With McClelland’s help and a Harvard pre-doctoral traveling fellowship, I was able to study in India, where my focus was on the ancient systems of psychology and accompanying meditation practices of Asian religions. I had been a meditator since my junior year in Berkeley, and was intrigued by finding theories of the mind and its development that were still in active use after two thousand years or more (and which had never been mentioned in any psychology course I had taken). When I returned to Harvard, my doctoral research was on meditation as an intervention in stress arousal.

I then received a post-doctoral grant from the Social Science Research Council to return to Asia and continue my studies of these ancient psychologies, spending time both in India and Sri Lanka. I wrote what became my first book, now called The Meditative Mind, summarizing my research on meditation.

I returned to Harvard as a visiting lecturer, teaching a course on the psychology of consciousness—a topic of intense interest back then in the 1970s. Because it was so heavily enrolled, the class was moved from a small room to one of the largest lecture halls on campus.

Then, on McClelland’s recommendation, I was offered a job at Psychology Today, then a major magazine, by T. George Harris, the editor. This was an unexpected jog in my career path—I had always thought I would be a college professor like my parents. But writing appealed to me, and at the magazine I went through a tutorial in journalism that was to set the course of the rest of my career.

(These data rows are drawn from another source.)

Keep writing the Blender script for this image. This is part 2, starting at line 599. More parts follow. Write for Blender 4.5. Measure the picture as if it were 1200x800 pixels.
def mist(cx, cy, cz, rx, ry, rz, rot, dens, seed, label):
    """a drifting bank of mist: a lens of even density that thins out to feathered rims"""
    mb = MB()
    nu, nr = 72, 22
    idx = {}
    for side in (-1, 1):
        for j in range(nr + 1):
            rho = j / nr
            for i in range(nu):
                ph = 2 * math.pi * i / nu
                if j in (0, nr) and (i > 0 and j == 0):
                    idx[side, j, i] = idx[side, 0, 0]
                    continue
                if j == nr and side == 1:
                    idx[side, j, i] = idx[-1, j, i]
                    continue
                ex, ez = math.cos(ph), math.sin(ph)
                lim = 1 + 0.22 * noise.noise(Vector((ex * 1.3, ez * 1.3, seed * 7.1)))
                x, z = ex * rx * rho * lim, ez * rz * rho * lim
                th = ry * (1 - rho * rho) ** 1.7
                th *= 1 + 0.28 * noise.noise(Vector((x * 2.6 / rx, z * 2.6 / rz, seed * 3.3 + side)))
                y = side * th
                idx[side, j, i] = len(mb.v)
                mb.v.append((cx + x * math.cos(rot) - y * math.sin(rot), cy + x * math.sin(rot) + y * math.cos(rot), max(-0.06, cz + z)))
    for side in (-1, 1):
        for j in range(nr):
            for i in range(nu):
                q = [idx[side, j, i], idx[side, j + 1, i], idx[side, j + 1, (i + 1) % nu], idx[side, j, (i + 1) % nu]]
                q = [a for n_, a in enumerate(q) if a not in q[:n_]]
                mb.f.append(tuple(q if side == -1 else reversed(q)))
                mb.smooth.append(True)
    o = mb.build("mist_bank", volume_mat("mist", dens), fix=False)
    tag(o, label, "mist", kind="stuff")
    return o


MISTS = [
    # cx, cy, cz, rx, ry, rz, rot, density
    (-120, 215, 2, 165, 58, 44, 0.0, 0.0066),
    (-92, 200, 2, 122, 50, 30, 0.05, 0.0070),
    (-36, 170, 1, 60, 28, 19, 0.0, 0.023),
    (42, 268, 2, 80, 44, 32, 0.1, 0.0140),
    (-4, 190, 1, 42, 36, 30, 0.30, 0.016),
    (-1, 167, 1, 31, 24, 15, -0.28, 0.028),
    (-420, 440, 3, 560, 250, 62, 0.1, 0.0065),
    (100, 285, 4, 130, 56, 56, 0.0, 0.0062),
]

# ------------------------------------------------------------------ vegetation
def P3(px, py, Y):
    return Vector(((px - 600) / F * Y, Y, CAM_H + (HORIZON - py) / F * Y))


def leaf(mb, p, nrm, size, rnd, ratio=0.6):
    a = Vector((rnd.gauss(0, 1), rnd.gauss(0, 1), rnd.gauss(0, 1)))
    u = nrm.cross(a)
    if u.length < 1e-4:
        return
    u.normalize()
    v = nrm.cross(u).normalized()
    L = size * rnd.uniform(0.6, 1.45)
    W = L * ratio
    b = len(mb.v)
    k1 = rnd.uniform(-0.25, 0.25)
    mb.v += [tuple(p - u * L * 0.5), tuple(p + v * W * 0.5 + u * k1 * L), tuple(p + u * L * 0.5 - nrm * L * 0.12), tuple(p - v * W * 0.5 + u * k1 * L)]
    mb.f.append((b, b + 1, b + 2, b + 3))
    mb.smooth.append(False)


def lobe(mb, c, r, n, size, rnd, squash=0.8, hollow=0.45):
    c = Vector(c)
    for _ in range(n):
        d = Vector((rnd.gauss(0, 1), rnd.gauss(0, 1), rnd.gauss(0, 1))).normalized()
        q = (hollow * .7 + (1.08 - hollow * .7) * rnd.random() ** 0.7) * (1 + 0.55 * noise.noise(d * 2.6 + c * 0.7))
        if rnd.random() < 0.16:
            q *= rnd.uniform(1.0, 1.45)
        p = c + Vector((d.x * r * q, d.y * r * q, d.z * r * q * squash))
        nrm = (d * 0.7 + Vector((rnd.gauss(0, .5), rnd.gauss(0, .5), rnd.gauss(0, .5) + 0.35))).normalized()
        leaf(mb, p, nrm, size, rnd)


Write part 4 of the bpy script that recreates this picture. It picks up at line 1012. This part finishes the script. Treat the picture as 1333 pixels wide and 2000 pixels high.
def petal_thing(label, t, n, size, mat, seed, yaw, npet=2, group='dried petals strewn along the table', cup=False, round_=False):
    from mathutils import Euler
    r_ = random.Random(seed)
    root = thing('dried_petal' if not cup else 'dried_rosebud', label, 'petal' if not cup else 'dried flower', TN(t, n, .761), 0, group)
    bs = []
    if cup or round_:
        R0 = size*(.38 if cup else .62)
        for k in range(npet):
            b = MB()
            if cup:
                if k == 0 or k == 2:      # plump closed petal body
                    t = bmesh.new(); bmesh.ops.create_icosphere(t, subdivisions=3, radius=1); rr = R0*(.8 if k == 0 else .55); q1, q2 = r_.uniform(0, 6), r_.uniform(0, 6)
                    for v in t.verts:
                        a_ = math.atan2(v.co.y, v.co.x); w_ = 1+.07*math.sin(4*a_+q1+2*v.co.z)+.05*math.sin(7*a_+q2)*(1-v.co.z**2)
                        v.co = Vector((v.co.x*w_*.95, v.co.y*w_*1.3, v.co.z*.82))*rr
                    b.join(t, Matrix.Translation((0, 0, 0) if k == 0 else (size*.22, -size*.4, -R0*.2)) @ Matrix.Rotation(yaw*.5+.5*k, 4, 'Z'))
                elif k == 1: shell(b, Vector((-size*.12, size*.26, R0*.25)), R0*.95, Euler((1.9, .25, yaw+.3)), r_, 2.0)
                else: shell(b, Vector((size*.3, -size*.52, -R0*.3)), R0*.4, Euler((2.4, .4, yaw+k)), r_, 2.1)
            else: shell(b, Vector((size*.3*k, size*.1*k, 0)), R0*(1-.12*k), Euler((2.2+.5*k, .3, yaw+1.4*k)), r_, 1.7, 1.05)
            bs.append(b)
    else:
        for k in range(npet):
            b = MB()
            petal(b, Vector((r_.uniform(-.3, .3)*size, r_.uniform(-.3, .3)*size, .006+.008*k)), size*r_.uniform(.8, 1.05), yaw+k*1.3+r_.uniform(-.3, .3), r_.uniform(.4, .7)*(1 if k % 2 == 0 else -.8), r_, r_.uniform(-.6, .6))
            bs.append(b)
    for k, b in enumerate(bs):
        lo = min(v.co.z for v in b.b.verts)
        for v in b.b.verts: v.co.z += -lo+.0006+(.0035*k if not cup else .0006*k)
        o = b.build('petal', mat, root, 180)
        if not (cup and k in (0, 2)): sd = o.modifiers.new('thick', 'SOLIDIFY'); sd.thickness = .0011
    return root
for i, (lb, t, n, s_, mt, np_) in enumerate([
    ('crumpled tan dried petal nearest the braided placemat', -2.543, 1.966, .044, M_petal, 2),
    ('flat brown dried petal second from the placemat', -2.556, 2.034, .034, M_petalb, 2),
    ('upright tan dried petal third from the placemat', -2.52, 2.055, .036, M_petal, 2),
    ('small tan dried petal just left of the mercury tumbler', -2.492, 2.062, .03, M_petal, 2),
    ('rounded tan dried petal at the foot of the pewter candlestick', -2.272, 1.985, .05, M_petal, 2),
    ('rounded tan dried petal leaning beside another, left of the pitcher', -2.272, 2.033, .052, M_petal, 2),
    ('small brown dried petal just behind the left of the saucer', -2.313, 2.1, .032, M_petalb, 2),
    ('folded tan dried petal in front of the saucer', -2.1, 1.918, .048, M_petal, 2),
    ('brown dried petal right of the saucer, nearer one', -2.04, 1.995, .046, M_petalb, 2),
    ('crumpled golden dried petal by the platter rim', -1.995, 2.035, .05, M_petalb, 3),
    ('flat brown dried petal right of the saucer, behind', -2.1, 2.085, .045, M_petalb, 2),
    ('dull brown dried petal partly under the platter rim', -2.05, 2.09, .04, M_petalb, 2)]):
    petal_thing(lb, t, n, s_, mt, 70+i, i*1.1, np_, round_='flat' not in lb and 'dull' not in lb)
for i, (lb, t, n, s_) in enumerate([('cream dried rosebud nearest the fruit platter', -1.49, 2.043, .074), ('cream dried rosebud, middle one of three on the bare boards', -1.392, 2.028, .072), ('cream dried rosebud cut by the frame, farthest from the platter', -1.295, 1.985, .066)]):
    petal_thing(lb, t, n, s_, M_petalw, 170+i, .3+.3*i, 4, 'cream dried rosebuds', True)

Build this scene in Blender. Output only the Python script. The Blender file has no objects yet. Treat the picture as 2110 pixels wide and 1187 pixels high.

Recruited by the New York Times to cover psychology and related fields, in 1984 I began a twelve-year sojourn. I learned much about science journalism from my editors and colleagues, a talented crew on the science desk, and the Times offered remarkable access and visibility. But I found that my urge to write about ideas with impact sent me in directions that did not always fit what the Times saw as news. This was especially so with the rich trove of research on emotions and the brain, which I had covered in small bits and pieces over the years for the times. I felt the topic deserved to be a book, and so Emotional Intelligence came to be. To my surprise, the book ended up being hugely successful. I got so many requests to lecture that I had less and less time for writing in the Times. I finally left the paper to devote my efforts to the message of the book.